From the specification in Figure 2 Amphion generates a FORTRAN program containing the appropriate calls to the SPICE and Euclid subroutines. These in turn call ESCHER and X-windows subroutines that open a window on a terminal and display a visualization. The program can automatically generate visualizations for a sequence of times, thus producing an animation. In contrast to many other animation programs, the program is efficient enough to generate the sequence of views in real time. Thus the entire Cassini four year tour is animated at any desired time compression without storing a buffer of images. Figure 3 is a frame from this animation at the time of the first Titan fly-by.

Animation and ring crossing visualizer

A fragment of the Cassini animation was extracted to create an MPEG file at the University of Wyoming. This MPEG file is a time-compressed animation of the first Cassini fly-by of Titan; it is about a minute long. This fragment can be viewed on Amphion's World Wide Web (WWW) Home Page at:
http://ic-www.arc.nasa.gov/ic/projects/amphion

or downloaded through anonymous ftp from:
ai.uwyo.edu:/pub/nasa/

The animation can be seen through any MPEG viewer, although some MPEG viewers might not display the colors correctly.

In December 1994 Mark Showalter, manager of the Rings Node for PDS, inquired about using Amphion to generate visualizations of the Saturn system as it will appear from Earth during the 1995-96 ring plane crossings. His objective was to provide a Web-based SOV to help astronomers plan their observations. Mark was able to adapt the specification in Figure 2 very quickly to produce a specification for his SOV. The program generated by Amphion was then further modified by Mark and is now accessible through the WWW at:
http://ringside.arc.nasa.gov/www/rpx/rpx.html

Figure 4 was generated using this Saturn Viewer program. It depicts Saturn, its rings, the inner moons, and an occulted background star just a few minutes after the Sun finishes crossing Saturn's ring plane at 12:05 UTC on November 21, 1995. The rings are shown in light gray because we will be seeing their unilluminated side at this time. The locations and names of the inner moons are shown (although the names are printed in a font too small to read in this reproduction). By coincidence, a 12th magnitude background star, shown as a plus, will be occulted by the rings at this time.

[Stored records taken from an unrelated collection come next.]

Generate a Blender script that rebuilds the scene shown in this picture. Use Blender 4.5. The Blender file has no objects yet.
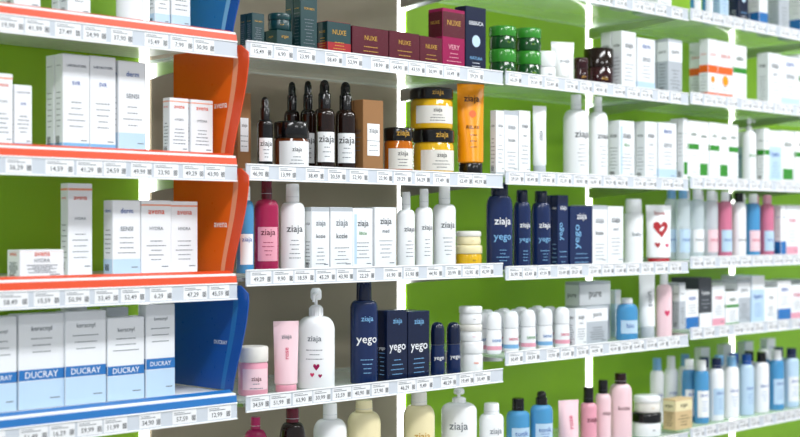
import bpy, math, random
from math import sin, cos, pi, sqrt
random.seed(11)
# ---------------------------------------------------------------- survey of the place
F=1353.0; H=1.45; D=2.477; CX=-1.908
PHI=math.atan2(1390,1353); cp,sp=cos(PHI),sin(PHI)
def rayd(px):
    k=(px-400)/F
    return (cp+k*sp, sp-k*cp)
def X(px,y):
    dx,dy=rayd(px); return CX+(y+D)*dx/dy
def dep(x,y): return (x-CX)*cp+(y+D)*sp
def Zp(py,x,y): return H+(228-py)*dep(x,y)/F
BW=0.9; BACK=0.40
LV={'O':[.69,.69,.69,.685,.69,.69],'A':[.407,.407,.4125,.415,.42,.42],'B':[.125,.125,.129,.14,.147,.147],
    'C':[-.144,-.144,-.115,-.125,-.112,-.112],'D':[-.417,-.417,-.405,-.361,-.341,-.341],'E':[-.69,-.69,-.68,-.675,-.665,-.665]}
ORD='OABCDE'
def bay(x): return max(0,min(5,int(math.floor(x/BW))+2))   # bay index: 1 = left white bay, 2..5 glass bays
def top_of(lv,b): return H+LV[lv][b]+(.0403 if b<=1 else .0083)
def ceil_of(lv,b):
    i=ORD.index(lv)
    if i==0: return 9
    return H+LV[ORD[i-1]][b]-(-.010 if b<=1 else .013)
# ---------------------------------------------------------------- materials
def lin(c): return c/12.92 if c<=.04045 else ((c+.055)/1.055)**2.4
def hexc(h): return tuple(lin(int(h[i:i+2],16)/255) for i in (0,2,4))+(1,)
PAL={'white':('eaedf1',.3),'bwhite':('f2f4f7',.22),'offwhite':('e2e0da',.4),'cream':('eadfb4',.3),'ltgrey':('b4bbc3',.35),'grey':('6c747d',.4),
'dgrey':('3c4148',.45),'black':('09090b',.18),'navy':('0e2350',.22),'dnavy':('0a1838',.2),'blue':('1250a6',.3),'mblue':('2470b6',.3),'ltblue':('79b0dc',.3),'paleblue':('bcd6ec',.3),
'teal':('0b3a3e',.3),'red':('a5121f',.3),'crimson':('560a20',.25),'magenta':('980f4e',.22),'pink':('e59fb2',.3),'hotpink':('cf2c60',.3),
'palepink':('f0ced6',.3),'dgreen':('154a20',.12),'green':('338a2a',.2),'lime':('84bc14',.3),'orange':('ee6416',.3),'amber':('5e2a08',.08),'orangeglass':('b8620f',.08),
'yellow':('dcae1c',.1),'ambyel':('f0980a',.22),'kraft':('94693e',.7),'beige':('d3b98c',.5),'gold':('c79a38',.3),'brown':('1c0b05',.1),'cherry':('2e060d',.1),
'salmon':('ee9a78',.4),'dorange':('dc4a20',.35),'ink':('1c2026',.5)}
MATS={}
def mat(n):
    if n in MATS: return MATS[n]
    m=bpy.data.materials.new(n); m.use_nodes=True
    nt=m.node_tree; p=nt.nodes['Principled BSDF']
    if n in PAL:
        h,r=PAL[n]
        nz=nt.nodes.new('ShaderNodeTexNoise'); nz.inputs['Scale'].default_value=35
        mp=nt.nodes.new('ShaderNodeMapRange'); mp.inputs['To Min'].default_value=max(.03,r-.06); mp.inputs['To Max'].default_value=r+.06
        nt.links.new(nz.outputs['Fac'],mp.inputs['Value']); nt.links.new(mp.outputs['Result'],p.inputs['Roughness'])
        p.inputs['Base Color'].default_value=hexc(h)
    elif n=='silver':
        p.inputs['Base Color'].default_value=(.6,.61,.63,1); p.inputs['Metallic'].default_value=1; p.inputs['Roughness'].default_value=.28
    elif n in('clear','clearblue','clearpink','clearred'):
        c={'clear':(.75,.84,.9,1),'clearblue':(.08,.34,.66,1),'clearpink':(.7,.2,.33,1),'clearred':(.42,.015,.09,1)}[n]
        p.inputs['Base Color'].default_value=c; p.inputs['Roughness'].default_value=.06
        p.inputs['Alpha'].default_value=.5 if n=='clear' else .82
    MATS[n]=m; return m
def custom(n,col,rough=.5,**kw):
    m=bpy.data.materials.new(n); m.use_nodes=True; p=m.node_tree.nodes['Principled BSDF']
    p.inputs['Base Color'].default_value=col; p.inputs['Roughness'].default_value=rough
    for k,v in kw.items(): p.inputs[k].default_value=v
    MATS[n]=m; return m
custom('glass',(.74,.89,.85,1),.05,Alpha=.36)
custom('glassedge',(.34,.62,.53,1),.1,Alpha=.9)
custom('strip',(.58,.63,.70,1),.2)
custom('paper',(.82,.84,.87,1),.5)
def noisy(n,h1,h2,scale,rough,bump=0):
    m=bpy.data.materials.new(n); m.use_nodes=True; nt=m.node_tree; p=nt.nodes['Principled BSDF']
    nz=nt.nodes.new('ShaderNodeTexNoise'); nz.inputs['Scale'].default_value=scale
    cr=nt.nodes.new('ShaderNodeValToRGB'); cr.color_ramp.elements[0].color=hexc(h1); cr.color_ramp.elements[1].color=hexc(h2)
    cr.color_ramp.elements[0].position=.3; cr.color_ramp.elements[1].position=.7
    tc=nt.nodes.new('ShaderNodeTexCoord'); nt.links.new(tc.outputs['Object'],nz.inputs['Vector'])
    nt.links.new(nz.outputs['Fac'],cr.inputs['Fac']); nt.links.new(cr.outputs['Color'],p.inputs['Base Color'])
    p.inputs['Roughness'].default_value=rough
    MATS[n]=m; return m
noisy('wall_lime','96ca22','a2d62c',3,.45)
noisy('wall_taupe','9a8f7c','a79b86',4,.6)
noisy('plaster','d8d8d4','e4e4e0',6,.8)
noisy('floor_tile','b9b6b0','c9c6c0',5,.35)
def emis(n,col,st):
    m=bpy.data.materials.new(n); m.use_nodes=True; p=m.node_tree.nodes['Principled BSDF']
    p.inputs['Base Color'].default_value=col; p.inputs['Emission Color'].default_value=col; p.inputs['Emission Strength'].default_value=st
    MATS[n]=m
emis('led',(1,1,.96,1),5); emis('lamp',(1,1,1,1),6)
# ---------------------------------------------------------------- text cache
TXT={}
def text2d(s):
    if s in TXT: return TXT[s]
    cu=bpy.data.curves.new('t','FONT'); cu.body=s; cu.align_x='CENTER'; cu.resolution_u=2; cu.offset=.006
    ob=bpy.data.objects.new('t',cu); bpy.context.scene.collection.objects.link(ob)
    bpy.context.view_layer.update()
    me=bpy.data.meshes.new_from_object(ob)
    vs=[(v.co.x,v.co.y) for v in me.vertices]; fs=[tuple(p.vertices) for p in me.polygons]
    bpy.data.objects.remove(ob); bpy.data.curves.remove(cu); bpy.data.meshes.remove(me)
    x0=min(v[0] for v in vs); x1=max(v[0] for v in vs); y0=min(v[1] for v in vs); y1=max(v[1] for v in vs)
    vs=[(v[0]-(x0+x1)/2,v[1]-(y0+y1)/2) for v in vs]
    TXT[s]=(vs,fs,x1-x0,y1-y0); return TXT[s]
# ---------------------------------------------------------------- mesh builder
def ell(a,b,z,n=28,p=2.0,cx=0,cy=0):
    o=[]
    for i in range(n):
        t=2*pi*i/n; c,s=cos(t),sin(t)
        r=1/((abs(c)/a)**p+(abs(s)/b)**p)**(1/p)
        o.append((cx+r*c,cy+r*s,z))
    return o
def rr(x0,x1,y0,y1,z,c):
    return [(x0+c,y0,z),(x1-c,y0,z),(x1,y0+c,z),(x1,y1-c,z),(x1-c,y1,z),(x0+c,y1,z),(x0,y1-c,z),(x0,y0+c,z)]
class Bd:
    def __init__(s): s.v=[];s.f=[];s.m=[];s.sm=[];s.ml=[]
    def mi(s,n):
        if n not in s.ml: s.ml.append(n)
        return s.ml.index(n)
    def poly(s,pts,m,sm=False):
        k=len(s.v); s.v+=pts; s.f.append(tuple(range(k,k+len(pts)))); s.m.append(s.mi(m)); s.sm.append(sm)
    def loft(s,rings,ms,sm=True,caps=(1,1)):
        k=len(s.v); n=len(rings[0])
        for r in rings: s.v+=r
        for i in range(len(rings)-1):
            m=s.mi(ms if isinstance(ms,str) else ms[i])
            for j in range(n):
                a=k+i*n+j; b=k+i*n+(j+1)%n
                s.f.append((a,b,b+n,a+n)); s.m.append(m); s.sm.append(sm)
        if caps[0]: s.f.append(tuple(reversed(range(k,k+n)))); s.m.append(s.mi(ms if isinstance(ms,str) else ms[0])); s.sm.append(False)
        if caps[1]: s.f.append(tuple(range(k+(len(rings)-1)*n,k+len(rings)*n))); s.m.append(s.mi(ms if isinstance(ms,str) else ms[-1])); s.sm.append(False)
    def box(s,x0,x1,y0,y1,z0,z1,m,e=.001):
        s.loft([rr(x0+e,x1-e,y0+e,y1-e,z0,e),rr(x0,x1,y0,y1,z0+e,e),rr(x0,x1,y0,y1,z1-e,e),rr(x0+e,x1-e,y0+e,y1-e,z1,e)],m,False)
    def prof(s,pr,m,q=1,p=2.0,n=28,caps=(1,1)):
        s.loft([ell(r,r*(qq if qq else 1),z,n,p) for r,z,qq in [(x+(q,))[:3] if len(x)==2 else x for x in pr]],m,True,caps)
    def bar(s,p0,p1,r0,r1,m,n=10,fl=1.0):
        from mathutils import Vector
        a=Vector(p0);b=Vector(p1);d=(b-a).normalized(); u=d.cross(Vector((0,0,1)))
        if u.length<.01: u=Vector((1,0,0))
        u.normalize(); w=u.cross(d)
        R=[]
        for c,r in((a,r0),(b,r1)):
            R.append([tuple(c+u*r*cos(2*pi*i/n)+w*r*fl*sin(2*pi*i/n)) for i in range(n)])
        s.loft(R,m,True)
    # surface-mapped decorations
    def text(s,S,t,u,z,w,m,maxh=None,vert=False,e=.0007):
        vs,fs,W,Hh=text2d(t)
        k=w/W
        if maxh and Hh*k>maxh: k=maxh/Hh
        b=len(s.v)
        for x,y in vs:
            if vert: x,y=-y,x
            s.v.append(S(u+x*k,z+y*k,e))
        mi=s.mi(m)
        for f in fs: s.f.append(tuple(b+i for i in f)); s.m.append(mi); s.sm.append(False)
    def patch(s,S,u0,u1,z0,z1,m,n=1,e=.0004,nz=1):
        b=len(s.v)
        for j in range(nz+1):
            for i in range(n+1): s.v.append(S(u0+(u1-u0)*i/n,z0+(z1-z0)*j/nz,e))
        mi=s.mi(m)
        for j in range(nz):
            for i in range(n):
                a=b+j*(n+1)+i
                s.f.append((a,a+1,a+n+2,a+n+1)); s.m.append(mi); s.sm.append(n>1)
    def shape(s,S,pts,u,z,k,m,e=.0008):
        s.poly([S(u+x*k,z+y*k,e) for x,y in pts],m)
    def lines(s,S,u0,u1,z0,z1,n,m):
        for i in range(n):
            z=z1-(z1-z0)*i/max(1,n-1)+0; L=(u1-u0)*random.uniform(.45,1)
            c=(u0+u1)/2
            # broken into word-length dashes
            p=c-L/2
            while p<c+L/2-.001:
                q=min(c+L/2,p+random.uniform(.003,.009)); s.patch(S,p,q,z-.0009,z+.0009,m,2,.0006); p=q+.0012
    def make(s,name,loc=(0,0,0),rot=0,parent=None):
        me=bpy.data.meshes.new(name); me.from_pydata(s.v,[],s.f)
        for n in s.ml: me.materials.append(mat(n))
        me.polygons.foreach_set('material_index',s.m); me.polygons.foreach_set('use_smooth',s.sm)
        me.update()
        try: me.set_sharp_from_angle(angle=.7)
        except Exception: pass
        ob=bpy.data.objects.new(name,me); ob.location=loc; ob.rotation_euler[2]=rot
        bpy.context.scene.collection.objects.link(ob)
        return ob
HEART=[(0,-.55),(.3,-.2),(.5,.1),(.48,.35),(.3,.48),(.12,.42),(0,.22),(-.12,.42),(-.3,.48),(-.48,.35),(-.5,.1),(-.3,-.2)]
def DISC(n=14): return [(.5*cos(2*pi*i/n),.5*sin(2*pi*i/n)) for i in range(n)]
PALE=('white','bwhite','palepink','cream','clear','paleblue')
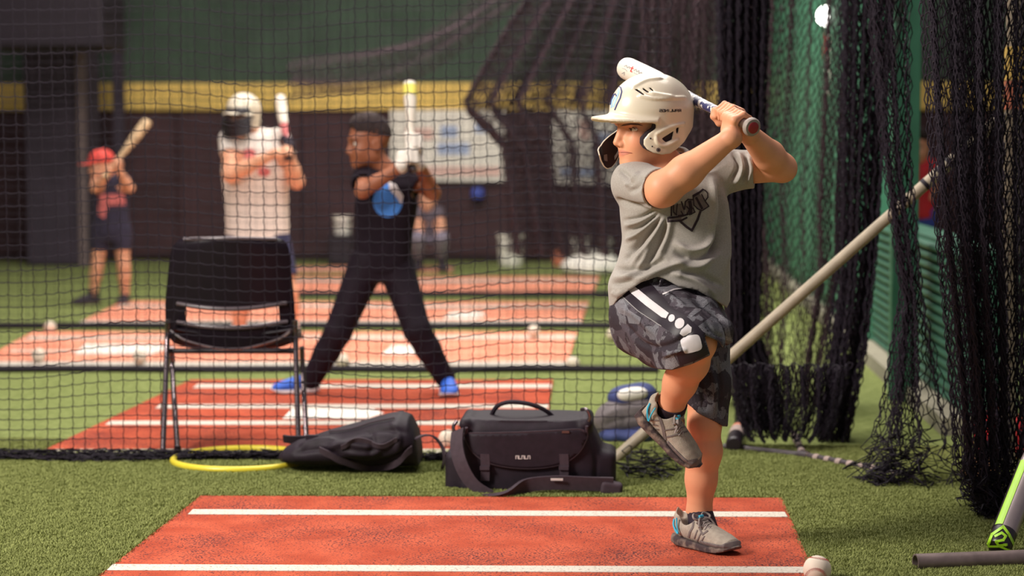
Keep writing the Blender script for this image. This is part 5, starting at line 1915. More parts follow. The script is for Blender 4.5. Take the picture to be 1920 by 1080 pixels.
def taped_pipe():
    a, b, c_ = G(1358, 838, .014), G(1506, 854, .014), G(1700, 892, .014)
    root = MB().tube([a, b], .014, 12).tube([b, c_], .014, 12).build('ground_pipe', M['pipe_dark'], loc=b * [1, 1, 0])
    tag(root, 'dark pipe on the turf with pale tape bands, right of the batter', 'pipe')
    n = 9
    for k in range(n):
        q0 = b + (c_ - b) * ((k + .1) / n)
        q1 = b + (c_ - b) * ((k + .5) / n)
        MB().tube([q0, q1], .0158, 12).build('tape_band', M['tape'], root)
    e = G(1488, 812, .016)
    br = MB().tube([b, e], .013, 12).build('branch_pipe', M['pipe_dark'], root)
    for k in range(4):
        q0, q1 = b + (e - b) * (.1 + k * .22), b + (e - b) * (.2 + k * .22)
        MB().tube([q0, q1], .0148, 12).build('tape_band', M['tape'], br)
    MB().tube([b - (b - a) * .06, b + (c_ - b) * .05], .018, 12).build('elbow_joint', M['pipe_dark'], root)


taped_pipe()
K = G(1376, 834, .034)
tip = G(1398, 757, .05)
K2 = tip + (K - tip) * 1.0
b2 = bat('baseball_bat', K, tip, 1, [('barrel', 'bat_black', [(0, .001), (.001, .024), (.010, .031), (.06, .032), (.16, .032)]),
                                     ('white_band', 'tape', [(.16, .0322), (.30, .0300)]), ('orange_band', 'orange', [(.30, .0300), (.36, .0270)]), ('handle', 'bat_black', [(.36, .0265), (.46, .016), (.68, .0125), (.69, .02), (.705, .02)])] ,
         'black-ended bat with white and orange bands lying on the turf behind the taped pipe')

# grey metal tube, bottom right
ta, tb_ = G(1716, 1072, .0) + [0, 0, .0245], G(2120, 1056, .0) + [0, 0, .0245]
n = 24
ax = unit(tb_ - ta)
u1 = unit(np.cross(ax, [0, 0, 1]))
u2 = np.cross(u1, ax)
V, Fc = [], []
for (p, r) in ((ta, .0240), (tb_, .0240), (tb_, .0200), (ta, .0200)):
    for j in range(n):
        a = 2 * math.pi * j / n
        V.append(p + r * (u1 * math.cos(a) + u2 * math.sin(a)))
for i in range(4):
    for j in range(n):
        Fc.append((i * n + j, i * n + (j + 1) % n, ((i + 1) % 4) * n + (j + 1) % n, ((i + 1) % 4) * n + j))
mt = MB().add(V, Fc).build('metal_tube', M['pipe'], loc=(ta + tb_) / 2 * [1, 1, 0])
tag(mt, 'dull grey open-ended metal tube lying on the turf in the near corner', 'pipe')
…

Current status of Amphion visualization capabilities

Currently, Amphion generates a visualization subroutine containing calls to SPICE and Euclid subprograms. The user must build the main program that calls this subroutine. Templates of main programs are available, and in practice it has been easy for programmers familiar with FORTRAN to build main programs from the templates. The main program templates have facilities for changing camera parameters at execution time (zoom in and out, pan side to side), and for starting and stopping the animations and stepping forward or backward through time.

Future plans

The Amphion group is working to augment the animation domain theory and driver code to support multiple illumination sources, text, and multiple cameras. We plan to enhance the animation component to make it more compliant with the full features of the X-windows system and to make the execution environment more intuitive.

Amphion is also being extended to generate iterative code that searches for solutions to queries such as "When does a geometric configuration occur in a time interval" and "When does a geometric function take on a minimum value in a time interval." The NAIF group developed a set of iterative FORTRAN drivers call PERCY that form the components for this capability. Amphion is being extended to target PERCY, just as it was extended to target the elements of Euclid. Amphion's PERCY capability has already been prototyped. In combination with the animation capabilities, this will provide a basis for rapidly generating science opportunity analyzers.